Astonishingly, the number of detainees taken into custody by coalition forces accounts for only 3 percent of the total. The other 97 percent were turned in, like Dilawar, by Northern Alliance and Taliban fighters, paid sizable rewards for whomever they turned in. At one point, it is duly noted, these detainees amount to a huge public relations ploy, to give the impression that something has been done in the war against terror when the real instigators of the mayhem are almost entirely untouched.

As I watched the secret renditioning of detainees in the huge transports, I wondered how much those resources could provide us if dedicated to domestic needs. Suppose, instead of condoning and funding torture, we voted in politicians who worked for adequate dollars to reduce class sizes for the kids (and not No Child Left Behind and the corporate testers it nourishes). Or childcare for working people, or S-CHIP and single-payer universal health provision, instead of burdening the next generation with a debt as far as the eye can see and beyond, for war, torture, alienation of the rest of the world. But this is Cheney/Bush world and it will endure way past January 2009. There’s a tsunami of returning vets and anger at America to reap, and more homeless without limbs than you care to imagine.

There are some indelible images that come with this screening. There’s the prisoner masturbating into the faces of the audience. There’s the mother of Dilawar when told that her son is dead. Murdered. She is non-English speaking and so couldn’t read what was handed her by the non-Farsi speaking U.S. soldier, who briefly disengaged from his Hummer to hand the coroner’s report to her.

The question, in other words, prompted by this film, is how far are we from the unaccountable military occupation that killed Dilawar in Bagram? Meanwhile, Congress is considering the Intelligence Authorization Act of fiscal 2008, which would forbid the CIA from engaging in torture of any kind. It would as well forbid any other “instrumentality thereof, regardless of nationality or physical location.”

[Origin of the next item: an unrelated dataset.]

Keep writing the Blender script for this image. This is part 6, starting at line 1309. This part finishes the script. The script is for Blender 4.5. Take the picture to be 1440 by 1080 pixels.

As columnist James Carroll reports: “The legacy of Abu Ghraib, Gauntanamo, renditions and black sites would finally be sealed. The United States would bind itself to one standard of interrogation, completely prohibiting any form of torture.”

The nation would be back in line with standards of the Geneva Conventions in passing the legislation, and as a group of retired admirals and generals put it recently, with “the moral principles on which this country was founded.” Bush is expected to veto. They never make mistakes.